According to an FDA analysis of the offer, GCO staff accepting new terms and conditions could see their base salary rise by £12,200 to £27,500 a year depending on their specialist level.

But they would also switch from the civil service final salary pension scheme to a private-sector style defined-contribution package, with 3% employer contributions, and dramatically reduced redundancy entitlements.

“Even by stripping away all the decent terms and conditions built up over decades, the civil service still cannot offer pay rates that compete" – Naomi Cooke, FDA assistant general secretary

The FDA – which represents senior civil servants – and Prospect, whose members include a range of professionals such as engineers and scientists, said that despite recognising the need to redesign the civil service “offer” to attract more private sector commercial talent, the Cabinet Office had been unable to provide any benchmarking evidence to justify its proposed changes.

They warned that removing final salary pension provision while offering more competitive pay suggested that the new packages were primarily targeted at external candidates, despite the rates on offer falling short of those in the private sector.

FDA assistant secretary general Naomi Cooke said the proposals underscored the failure of senior civil service pay to keep pace with that of equivalent roles in the private sector.

“Even by stripping away all the decent terms and conditions built up over decades, the civil service still cannot offer pay rates that compete,” she said. 

“The FDA recognises the challenges that the government faces in recruiting marketable skills, but a piecemeal policy of selling off pension rights and reneging on commitments to universal provision is not the way to do it.”

Cooke said the union was concerned that the GCO proposals were “a much more cynical indication” that the government was planning to row back on key commitments for the whole civil service.

Garry Graham, deputy general secretary at Prospect, said expecting staff to trade decent quality pension provision for an increase to base pay was completely unacceptable. 

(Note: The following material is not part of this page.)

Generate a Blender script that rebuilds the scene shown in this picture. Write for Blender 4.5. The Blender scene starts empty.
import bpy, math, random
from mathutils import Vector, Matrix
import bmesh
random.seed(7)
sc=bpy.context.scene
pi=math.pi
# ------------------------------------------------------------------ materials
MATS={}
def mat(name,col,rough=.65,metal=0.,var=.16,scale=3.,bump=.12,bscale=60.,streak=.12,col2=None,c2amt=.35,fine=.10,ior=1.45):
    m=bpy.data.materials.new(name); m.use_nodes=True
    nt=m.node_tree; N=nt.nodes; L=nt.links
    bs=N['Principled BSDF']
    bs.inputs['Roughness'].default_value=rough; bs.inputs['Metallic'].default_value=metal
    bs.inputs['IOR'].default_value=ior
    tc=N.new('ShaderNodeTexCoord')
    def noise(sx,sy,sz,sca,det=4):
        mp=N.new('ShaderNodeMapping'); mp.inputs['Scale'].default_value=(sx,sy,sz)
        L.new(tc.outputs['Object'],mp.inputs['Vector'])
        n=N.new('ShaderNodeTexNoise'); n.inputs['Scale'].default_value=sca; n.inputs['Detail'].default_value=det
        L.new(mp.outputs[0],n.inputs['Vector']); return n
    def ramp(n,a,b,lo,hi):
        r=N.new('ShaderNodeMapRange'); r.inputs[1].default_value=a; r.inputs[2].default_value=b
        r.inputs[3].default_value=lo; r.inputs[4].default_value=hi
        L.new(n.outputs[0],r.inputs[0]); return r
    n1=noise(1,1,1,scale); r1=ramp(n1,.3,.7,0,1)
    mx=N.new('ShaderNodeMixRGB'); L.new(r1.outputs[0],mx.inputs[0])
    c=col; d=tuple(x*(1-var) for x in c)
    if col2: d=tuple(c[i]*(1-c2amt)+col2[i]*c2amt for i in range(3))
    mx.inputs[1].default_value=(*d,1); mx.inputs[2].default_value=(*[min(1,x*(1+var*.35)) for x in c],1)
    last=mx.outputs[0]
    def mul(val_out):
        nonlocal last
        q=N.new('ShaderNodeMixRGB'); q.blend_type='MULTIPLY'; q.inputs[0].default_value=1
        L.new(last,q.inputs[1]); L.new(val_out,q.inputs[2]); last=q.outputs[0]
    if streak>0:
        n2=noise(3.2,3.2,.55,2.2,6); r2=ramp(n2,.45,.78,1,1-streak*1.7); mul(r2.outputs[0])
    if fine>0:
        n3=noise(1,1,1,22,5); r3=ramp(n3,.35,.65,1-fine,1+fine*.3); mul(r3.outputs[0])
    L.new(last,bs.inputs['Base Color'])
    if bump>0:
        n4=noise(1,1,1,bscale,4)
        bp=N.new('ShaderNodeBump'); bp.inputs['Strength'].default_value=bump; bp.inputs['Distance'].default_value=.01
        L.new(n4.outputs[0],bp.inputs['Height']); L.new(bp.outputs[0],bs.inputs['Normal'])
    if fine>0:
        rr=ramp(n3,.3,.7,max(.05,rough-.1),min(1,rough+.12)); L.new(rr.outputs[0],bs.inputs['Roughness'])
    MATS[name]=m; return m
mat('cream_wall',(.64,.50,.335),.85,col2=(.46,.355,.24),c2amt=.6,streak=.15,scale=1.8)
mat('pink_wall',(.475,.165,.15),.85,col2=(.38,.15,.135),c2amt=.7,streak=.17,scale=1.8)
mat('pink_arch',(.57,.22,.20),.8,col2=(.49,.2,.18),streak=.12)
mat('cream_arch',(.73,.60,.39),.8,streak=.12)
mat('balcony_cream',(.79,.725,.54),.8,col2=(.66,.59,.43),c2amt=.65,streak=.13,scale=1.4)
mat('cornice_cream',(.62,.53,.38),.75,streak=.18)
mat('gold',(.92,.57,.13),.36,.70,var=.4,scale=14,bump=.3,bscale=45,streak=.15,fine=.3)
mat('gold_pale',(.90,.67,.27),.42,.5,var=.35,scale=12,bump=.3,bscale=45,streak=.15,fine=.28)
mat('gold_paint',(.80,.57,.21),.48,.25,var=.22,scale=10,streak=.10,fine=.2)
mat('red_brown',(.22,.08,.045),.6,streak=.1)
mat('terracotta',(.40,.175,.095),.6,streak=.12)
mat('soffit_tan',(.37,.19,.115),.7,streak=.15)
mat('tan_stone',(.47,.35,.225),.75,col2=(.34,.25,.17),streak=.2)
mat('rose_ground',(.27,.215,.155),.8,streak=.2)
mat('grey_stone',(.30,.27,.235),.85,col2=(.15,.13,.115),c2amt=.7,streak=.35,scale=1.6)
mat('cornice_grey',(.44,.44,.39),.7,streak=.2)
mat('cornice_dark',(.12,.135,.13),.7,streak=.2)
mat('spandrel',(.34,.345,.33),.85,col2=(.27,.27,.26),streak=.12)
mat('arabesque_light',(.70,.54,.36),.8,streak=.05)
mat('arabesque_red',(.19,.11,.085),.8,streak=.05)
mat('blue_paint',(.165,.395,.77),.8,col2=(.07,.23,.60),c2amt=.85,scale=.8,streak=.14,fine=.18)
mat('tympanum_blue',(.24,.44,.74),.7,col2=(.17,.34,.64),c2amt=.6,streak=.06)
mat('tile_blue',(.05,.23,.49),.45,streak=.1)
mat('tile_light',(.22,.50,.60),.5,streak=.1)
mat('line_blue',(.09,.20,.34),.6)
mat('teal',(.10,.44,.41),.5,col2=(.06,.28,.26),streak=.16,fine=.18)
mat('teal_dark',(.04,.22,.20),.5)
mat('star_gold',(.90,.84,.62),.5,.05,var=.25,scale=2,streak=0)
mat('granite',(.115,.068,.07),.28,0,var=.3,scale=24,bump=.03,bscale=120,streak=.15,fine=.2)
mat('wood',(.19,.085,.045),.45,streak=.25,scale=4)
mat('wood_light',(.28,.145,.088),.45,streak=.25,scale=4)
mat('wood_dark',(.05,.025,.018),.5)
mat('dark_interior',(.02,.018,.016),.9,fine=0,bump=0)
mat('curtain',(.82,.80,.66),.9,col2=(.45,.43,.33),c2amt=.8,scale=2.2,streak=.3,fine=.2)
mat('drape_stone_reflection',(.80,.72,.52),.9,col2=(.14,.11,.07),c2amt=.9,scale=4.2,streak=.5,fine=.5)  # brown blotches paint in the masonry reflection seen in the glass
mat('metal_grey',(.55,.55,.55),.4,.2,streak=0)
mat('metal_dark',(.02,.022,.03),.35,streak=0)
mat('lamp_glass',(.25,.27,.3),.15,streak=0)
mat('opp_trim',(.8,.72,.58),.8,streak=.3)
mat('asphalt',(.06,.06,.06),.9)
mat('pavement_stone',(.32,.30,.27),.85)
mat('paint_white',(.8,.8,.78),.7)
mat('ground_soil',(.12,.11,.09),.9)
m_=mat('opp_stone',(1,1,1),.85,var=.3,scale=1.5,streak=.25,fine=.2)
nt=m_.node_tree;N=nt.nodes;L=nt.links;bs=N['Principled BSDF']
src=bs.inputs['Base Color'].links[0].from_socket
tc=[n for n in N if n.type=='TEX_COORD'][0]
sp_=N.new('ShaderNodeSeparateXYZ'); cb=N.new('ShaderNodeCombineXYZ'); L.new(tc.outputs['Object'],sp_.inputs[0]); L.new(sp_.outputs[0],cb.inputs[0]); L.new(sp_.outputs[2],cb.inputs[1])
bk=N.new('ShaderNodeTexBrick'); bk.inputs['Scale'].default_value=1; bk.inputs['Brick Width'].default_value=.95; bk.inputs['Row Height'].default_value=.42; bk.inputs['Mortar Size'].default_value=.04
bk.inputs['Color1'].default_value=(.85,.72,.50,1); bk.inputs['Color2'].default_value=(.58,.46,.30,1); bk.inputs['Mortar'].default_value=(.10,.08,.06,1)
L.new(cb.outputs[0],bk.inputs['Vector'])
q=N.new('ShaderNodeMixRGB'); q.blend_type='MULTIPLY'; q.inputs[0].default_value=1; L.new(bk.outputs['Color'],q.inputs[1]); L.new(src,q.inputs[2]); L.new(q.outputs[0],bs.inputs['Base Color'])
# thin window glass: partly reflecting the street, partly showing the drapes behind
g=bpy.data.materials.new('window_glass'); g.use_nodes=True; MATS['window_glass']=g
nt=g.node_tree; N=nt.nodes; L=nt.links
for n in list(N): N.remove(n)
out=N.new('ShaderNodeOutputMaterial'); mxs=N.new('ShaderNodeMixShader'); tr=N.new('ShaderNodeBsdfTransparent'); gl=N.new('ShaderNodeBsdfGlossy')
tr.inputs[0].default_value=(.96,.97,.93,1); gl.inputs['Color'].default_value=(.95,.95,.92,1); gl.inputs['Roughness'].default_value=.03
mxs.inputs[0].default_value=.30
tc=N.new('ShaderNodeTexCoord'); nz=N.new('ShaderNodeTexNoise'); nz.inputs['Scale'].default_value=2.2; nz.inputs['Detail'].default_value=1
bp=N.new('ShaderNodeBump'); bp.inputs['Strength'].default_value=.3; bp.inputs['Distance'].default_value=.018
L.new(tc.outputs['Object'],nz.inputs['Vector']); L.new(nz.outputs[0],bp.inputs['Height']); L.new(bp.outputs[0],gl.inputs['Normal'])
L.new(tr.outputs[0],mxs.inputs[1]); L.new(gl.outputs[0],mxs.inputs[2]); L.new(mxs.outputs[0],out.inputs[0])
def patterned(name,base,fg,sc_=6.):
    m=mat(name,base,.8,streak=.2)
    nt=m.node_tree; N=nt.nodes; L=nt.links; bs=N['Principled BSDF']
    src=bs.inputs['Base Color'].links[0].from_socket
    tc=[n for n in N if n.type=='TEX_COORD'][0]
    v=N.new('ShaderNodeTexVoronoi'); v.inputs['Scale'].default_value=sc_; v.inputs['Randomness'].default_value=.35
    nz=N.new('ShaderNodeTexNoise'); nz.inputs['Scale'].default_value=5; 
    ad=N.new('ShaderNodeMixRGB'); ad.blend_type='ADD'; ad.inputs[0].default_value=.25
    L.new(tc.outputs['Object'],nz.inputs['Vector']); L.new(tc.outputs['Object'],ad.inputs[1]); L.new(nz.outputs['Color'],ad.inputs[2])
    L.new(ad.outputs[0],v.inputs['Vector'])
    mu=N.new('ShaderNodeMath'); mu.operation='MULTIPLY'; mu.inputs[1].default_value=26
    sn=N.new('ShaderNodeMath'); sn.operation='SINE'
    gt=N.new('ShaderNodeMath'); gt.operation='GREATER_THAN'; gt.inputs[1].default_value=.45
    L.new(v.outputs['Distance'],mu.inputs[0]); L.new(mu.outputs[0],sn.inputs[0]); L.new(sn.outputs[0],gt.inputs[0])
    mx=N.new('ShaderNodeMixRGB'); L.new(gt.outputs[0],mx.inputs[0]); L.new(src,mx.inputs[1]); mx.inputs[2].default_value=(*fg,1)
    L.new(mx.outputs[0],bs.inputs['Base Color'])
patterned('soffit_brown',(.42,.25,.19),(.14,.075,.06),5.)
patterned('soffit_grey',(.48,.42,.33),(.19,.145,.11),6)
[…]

“The proposals potentially put the civil service in the worst of all possible worlds – not competitive on pay and not competitive on pensions,” he said.

“We are deeply concerned that staff wishing to build a career in commercial will effectively be forced out or debarred from being members of the Civil Service Pension Scheme. Clearly the GCO wants to recruit staff who are clever but not necessarily smart.”

Graham said the pension proposals were also out of line with the government’s policy of encouraging individuals and employers to make adequate provision for old age.